A forma mais óbvia de discutir o texto de rui a. é responder-lhe com um argumento empírico. Os Holandeses estão entre os 10 povos "mais felizes" do mundo. Poderíamos discutir a validade destes estudos, isto é, se realmente medem a felicidade, se são apenas um índice que sintetiza estatísticas socioeconómicas objectivas ou até um instrumento perverso ao serviço do "marxismo cultural". Francamente, é o que menos me interessa.

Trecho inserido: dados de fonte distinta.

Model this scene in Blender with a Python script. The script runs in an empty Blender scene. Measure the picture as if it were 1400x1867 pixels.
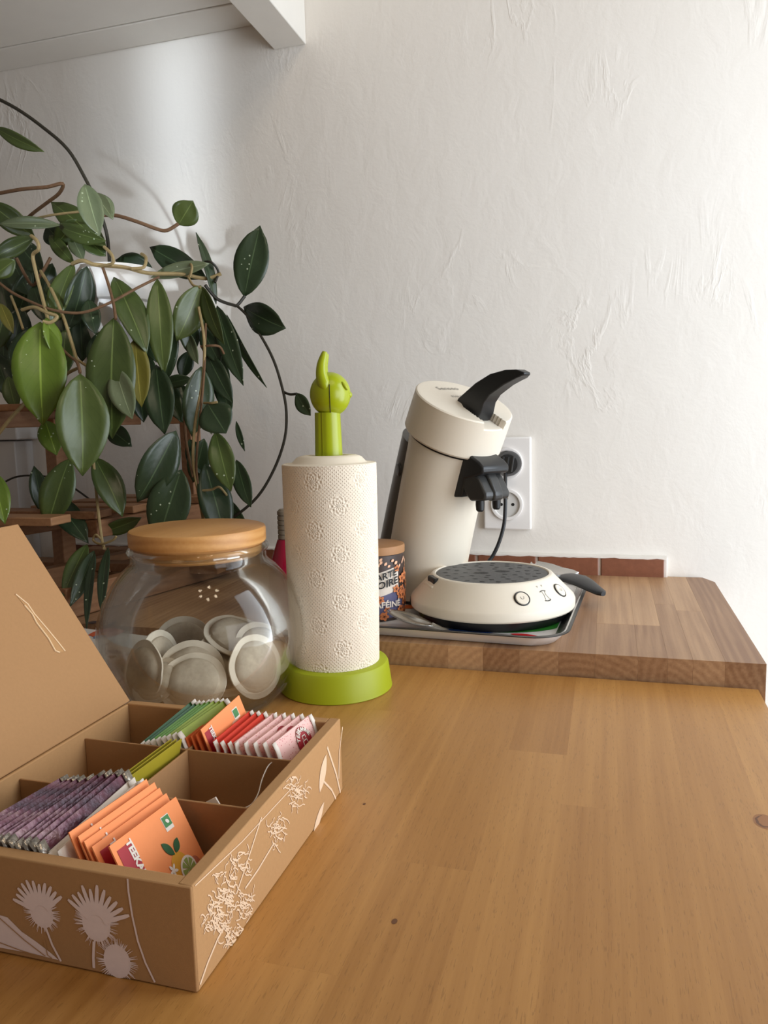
import bpy, bmesh, math, random
from mathutils import Vector, Matrix, noise
R = math.radians
random.seed(7)
SC = bpy.context.scene
COL = SC.collection

# ------------------------------------------------------------------ camera
F_PX, CX, CY, W_PX, H_PX = 1400.0, 700.0, 933.5, 1400, 1867
CAM_H = 0.285                                     # lens height above the table top
_d = Vector((410, -178.5, F_PX)).normalized()     # towards the back wall
_e = Vector((-590, -153.5, F_PX))
_u = _d.cross(_e).normalized()
if _u.y > 0: _u = -_u
_r = _d.cross(_u)
if _r.x < 0: _r = -_r
# rows: camera right, camera down, camera forward written in world axes
C_RIGHT = Vector((_r.x, _d.x, _u.x)); C_DOWN = Vector((_r.y, _d.y, _u.y)); C_FWD = Vector((_r.z, _d.z, _u.z))
EYE = Vector((0, 0, CAM_H))
cam = bpy.data.cameras.new('camera')
cam.sensor_fit = 'VERTICAL'; cam.sensor_height = 24.0
cam.lens = 24.0 * F_PX / H_PX
cam.clip_start = 0.02; cam.clip_end = 50
camo = bpy.data.objects.new('camera', cam); COL.objects.link(camo)
m = Matrix((C_RIGHT, -C_DOWN, -C_FWD)).transposed().to_4x4()
camo.matrix_world = Matrix.Translation(EYE) @ m
SC.camera = camo

def ray(x, y):
    return C_RIGHT * ((x - CX) / F_PX) + C_DOWN * ((y - CY) / F_PX) + C_FWD
def at_y(x, y, Y):
    v = ray(x, y); return EYE + v * (Y / v.y)
def at_z(x, y, Z):
    v = ray(x, y); return EYE + v * ((Z - CAM_H) / v.z)
def at_x(x, y, X):
    v = ray(x, y); return EYE + v * (X / v.x)

# ------------------------------------------------------------------ light
def lin(c):
    return tuple(((v / 255) / 12.92 if v / 255 <= 0.04045 else ((v / 255 + 0.055) / 1.055) ** 2.4) for v in c[:3]) + (1.0,)
world = bpy.data.worlds.new('world'); SC.world = world; world.use_nodes = True
bg = world.node_tree.nodes['Background']
bg.inputs[0].default_value = (1.0, 0.89, 0.79, 1); bg.inputs[1].default_value = 0.15

def area(name, loc, target, sx, sy, power, color, spread=180):
    l = bpy.data.lights.new(name, 'AREA'); l.shape = 'RECTANGLE'; l.size = sx; l.size_y = sy
    l.energy = power; l.color = color; l.spread = R(spread)
    o = bpy.data.objects.new(name, l); COL.objects.link(o); o.location = loc
    o.rotation_euler = (Vector(target) - Vector(loc)).to_track_quat('-Z', 'Y').to_euler()
    return o
area('window_daylight', (0.86, 0.80, 0.55), (0.0, 0.96, 0.58), 0.62, 1.6, 18, (0.82, 0.91, 1.0))
area('right_fill', (1.20, 0.05, 0.30), (-0.1, 1.1, 0.42), 0.8, 0.9, 11, (0.92, 0.95, 1.0))  # weak fill added from the front right, no door known there
area('wall_band_light', (-0.70, -1.5, 0.72), (-0.735, 1.28, 0.72), 0.05, 0.55, 0.15, (0.80, 0.90, 1.0), 5)  # added narrow lamp, shapes the bright band on the left wall
area('wall_band_light', (-0.82, -1.5, 0.72), (-0.855, 1.28, 0.72), 0.03, 0.55, 0.03, (0.80, 0.90, 1.0), 5)  # second added lamp, weaker strip beside the wall band
for i in range(6):                                  # bulbs of the ceiling lamp above and behind the camera
    l = bpy.data.lights.new('ceiling_bulb', 'POINT'); l.energy = 2.5; l.color = (1.0, 0.80, 0.58); l.shadow_soft_size = 0.05
    o = bpy.data.objects.new('ceiling_bulb', l); COL.objects.link(o)
    o.location = (0.25 + 0.28 * math.cos(i * 1.047), 0.0 + 0.28 * math.sin(i * 1.047), 1.60)
SC.view_settings.view_transform = 'Standard'; SC.view_settings.look = 'None'
SC.view_settings.exposure = 0.0; SC.view_settings.gamma = 1.0; SC.view_settings.use_curve_mapping = False

# ------------------------------------------------------------------ materials
MATS = {}
class NT:
    def __init__(s, name):
        s.m = bpy.data.materials.new(name); s.m.use_nodes = True; s.t = s.m.node_tree
        s.b = s.t.nodes['Principled BSDF']; s.out = s.t.nodes['Material Output']; MATS[name] = s.m
    def n(s, typ, **kw):
        nd = s.t.nodes.new(typ)
        for k, v in kw.items(): setattr(nd, k, v)
        return nd
    def link(s, a, b): s.t.links.new(a, b)
    def put(s, sock, v):
        if hasattr(v, 'is_linked') or hasattr(v, 'links'): s.link(v, sock)
        else: sock.default_value = v
    def math(s, op, a, b=0.0, c=0.0):
        nd = s.n('ShaderNodeMath', operation=op)
        s.put(nd.inputs[0], a); s.put(nd.inputs[1], b); s.put(nd.inputs[2], c)
        return nd.outputs[0]
    def mix(s, fac, a, b, mode='MIX'):
        nd = s.n('ShaderNodeMix', data_type='RGBA', blend_type=mode)
        s.put(nd.inputs[0], fac); s.put(nd.inputs[6], a); s.put(nd.inputs[7], b)
        return nd.outputs[2]
    def ramp(s, fac, stops):
        nd = s.n('ShaderNodeValToRGB'); s.put(nd.inputs[0], fac)
        el = nd.color_ramp.elements
        while len(el) < len(stops): el.new(0.5)
        for e, (p, c) in zip(el, stops): e.position = p; e.color = c
        return nd.outputs[0]
    def noise(s, vec, scale, detail=3, rough=0.5, dist=0.0):
        nd = s.n('ShaderNodeTexNoise'); nd.inputs['Scale'].default_value = scale
        nd.inputs['Detail'].default_value = detail; nd.inputs['Roughness'].default_value = rough
        nd.inputs['Distortion'].default_value = dist
        if vec is not None: s.link(vec, nd.inputs['Vector'])
        return nd.outputs[0]
    def obj(s): return s.n('ShaderNodeTexCoord').outputs['Object']
    def uv(s): return s.n('ShaderNodeTexCoord').outputs['UV']
    def mapping(s, vec, scale=(1, 1, 1), rot=(0, 0, 0), loc=(0, 0, 0)):
        nd = s.n('ShaderNodeMapping'); s.link(vec, nd.inputs[0])
        s.put(nd.inputs[1], loc); nd.inputs[2].default_value = rot; nd.inputs[3].default_value = scale
        return nd.outputs[0]
    def bump(s, h, strength=0.3, dist=0.001):
        nd = s.n('ShaderNodeBump'); nd.inputs['Strength'].default_value = strength
        nd.inputs['Distance'].default_value = dist; s.link(h, nd.inputs['Height'])
        s.link(nd.outputs[0], s.b.inputs['Normal'])
    def set(s, color=None, rough=0.5, metal=0.0, spec=0.5):
        if color is not None: s.put(s.b.inputs['Base Color'], color)
        s.put(s.b.inputs['Roughness'], rough); s.b.inputs['Metallic'].default_value = metal
        s.b.inputs['Specular IOR Level'].default_value = spec
        return s

def plain(name, rgb, rough=0.5, metal=0.0, spec=0.5, grain=0.06, scale=60, bump=0.0):
    t = NT(name); c = lin(rgb)
    nz = t.noise(t.obj(), scale, 4)
    a = tuple(min(1, v * (1 - grain)) for v in c[:3]) + (1,); b = tuple(min(1, v * (1 + grain)) for v in c[:3]) + (1,)
    t.set(t.mix(nz, a, b), rough, metal, spec)
    if bump: t.bump(t.noise(t.obj(), scale * 6, 3), bump, 0.0006)
    return t

# plaster
t = NT('plaster'); o_ = t.obj()
n1 = t.noise(o_, 2.2, 3); n2 = t.noise(o_, 9, 5, 0.6)
t.set(t.mix(n1, lin((226, 220, 211)), lin((238, 234, 227))), 0.75, 0, 0.3)
lumps = t.noise(t.mapping(o_, (1, 1, 0.7)), 26, 4, 0.55, 0.6)
fine = t.noise(o_, 150, 4, 0.6)
ridge = t.math('SUBTRACT', 1.0, t.math('MULTIPLY', t.math('ABSOLUTE', t.math('SUBTRACT', t.noise(t.mapping(o_, (1, 1, .45), (0, .5, 0)), 11, 5, .55, 1.2), 0.5)), 22.0))
ridge = t.math('MULTIPLY', t.math('MAXIMUM', ridge, 0.0), t.math('MAXIMUM', t.math('SUBTRACT', t.noise(o_, 6, 2), 0.52), 0.0))
hgt = t.math('ADD', t.math('ADD', t.math('MULTIPLY', lumps, 0.55), t.math('MULTIPLY', fine, 0.12)), t.math('MULTIPLY', ridge, 1.6))
t.bump(hgt, 0.42, 0.004)

# solid wood: rings around a random heart, so end grain and faces agree
def wood(name, dark, light, ring=0.005, ringamt=0.35, rough=0.42, vary=0.30, bump=0.12, pores=0.35, spec=0.45):
    t = NT(name); oc = t.obj()
    rnd = t.n('ShaderNodeObjectInfo').outputs['Random']
    r2 = t.math('FRACT', t.math('MULTIPLY', rnd, 17.31)); r3 = t.math('FRACT', t.math('MULTIPLY', rnd, 91.7))
    off = t.n('ShaderNodeCombineXYZ')
    t.link(t.math('MULTIPLY', r2, 3.7), off.inputs[0]); t.link(t.math('MULTIPLY', rnd, 9.1), off.inputs[1]); t.link(t.math('MULTIPLY', r3, 5.3), off.inputs[2])
    va = t.n('ShaderNodeVectorMath', operation='ADD'); t.link(oc, va.inputs[0]); t.link(off.outputs[0], va.inputs[1])
    v = va.outputs[0]
    sep = t.n('ShaderNodeSeparateXYZ'); t.link(oc, sep.inputs[0])
    warp = t.math('MULTIPLY', t.math('SUBTRACT', t.noise(t.mapping(v, (9, 1.6, 9)), 1.0, 3), 0.5), 0.05)
    hx = t.math('MULTIPLY', t.math('SUBTRACT', r2, 0.5), 0.35)
    hz = t.math('SUBTRACT', -0.03, t.math('MULTIPLY', r3, 0.16))
    dx = t.math('ADD', t.math('SUBTRACT', sep.outputs[0], hx), warp); dz = t.math('SUBTRACT', sep.outputs[2], hz)
    rad = t.math('SQRT', t.math('ADD', t.math('MULTIPLY', dx, dx), t.math('MULTIPLY', dz, dz)))
    ringv = t.math('ADD', t.math('MULTIPLY', t.math('SINE', t.math('MULTIPLY', rad, 6.283 / ring)), 0.5), 0.5)
    streak = t.noise(t.mapping(v, (230, 5.5, 230)), 1.0, 4, 0.6)
    pore = t.noise(t.mapping(v, (1300, 110, 1300)), 1.0, 2)
    blot = t.noise(t.mapping(v, (14, 5, 14)), 1.0, 3)
    f = t.math('ADD', t.math('MULTIPLY', ringv, ringamt), t.math('MULTIPLY', streak, 0.45))
    f = t.math('ADD', f, t.math('MULTIPLY', blot, 0.25)); f = t.math('ADD', f, t.math('MULTIPLY', rnd, vary)); f = t.math('SUBTRACT', f, vary * 0.5 + ringamt * 0.3)
    base = t.ramp(f, [(0.12, lin(dark)), (0.85, lin(light))])
    pm = t.math('MULTIPLY', t.math('LESS_THAN', pore, 0.36), pores)
    t.set(t.mix(pm, base, tuple(c * 0.45 for c in lin(dark)[:3]) + (1,)), rough, 0, spec)
    t.bump(t.math('ADD', streak, pore), bump, 0.0004)
    return t
wood('beech', (158, 108, 52), (204, 152, 86), 0.015, 0.09, 0.36, 0.20, 0.07, 0.30)
wood('oak_board', (134, 96, 66), (206, 166, 124), 0.0085, 0.12, 0.42, 0.42, 0.08, 0.16)
wood('rack_wood', (124, 84, 54), (180, 134, 94), 0.010, 0.10, 0.55, 0.35, 0.12, 0.2)
wood('lid_wood', (186, 128, 66), (222, 170, 106), 0.008, 0.30, 0.45, 0.1, 0.08, 0.1)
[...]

O texto é um magnífico pretexto para confessarmos alguma evolução no nosso pensamento criadora de tensão interna. No meu caso, sem me alongar muito, reconheço a tendência para um aumento progressivo do conservadorismo, apesar de ainda me definir como um "homem de esquerda" e não ver sequer razão para me dizer agnóstico em vez de simplesmente ateu. Reconheço a centralidade das religiões estabelecidas, a importância da família, as virtudes da monogamia (apesar de ouvir o Savage Lovecast), a melancolia da prostituição, a imoralidade de se negar a uma criança o direito a conhecer os seus progenitores biológicos, o paternalismo de muitos progressistas, a hipocrisia de muitos esquerdistas, a superioridade do trivium e quadrivium face a disciplinas modernas, a possibilidade séria de num futuro próximo o aborto ser encarado como uma prática grotesca (tendo eu feito campanha pela IVG), o gosto por tatuagens e piercings em corpos bonitos e a repulsa quando os corpos são feios (como se não bastasse o conservadorismo, também o elitismo), a força moral de Jordan Peterson, o génio de Agustina, o mérito da técnica na arte ou - refromulando - a vontade de esmurrar Damien Hirst... Enfim, esta tendência tem tido uma evolução gradual nas últimas duas décadas, talvez acelerada depois do nascimento das minhas filhas. Mas tudo isto é profundamente banal e previsível. Confesso que teria preferido evoluir no sentido oposto para me descobrir libertário aos 50. Em suma, confesso a vaidade frustrada de não me ter descoberto mais original.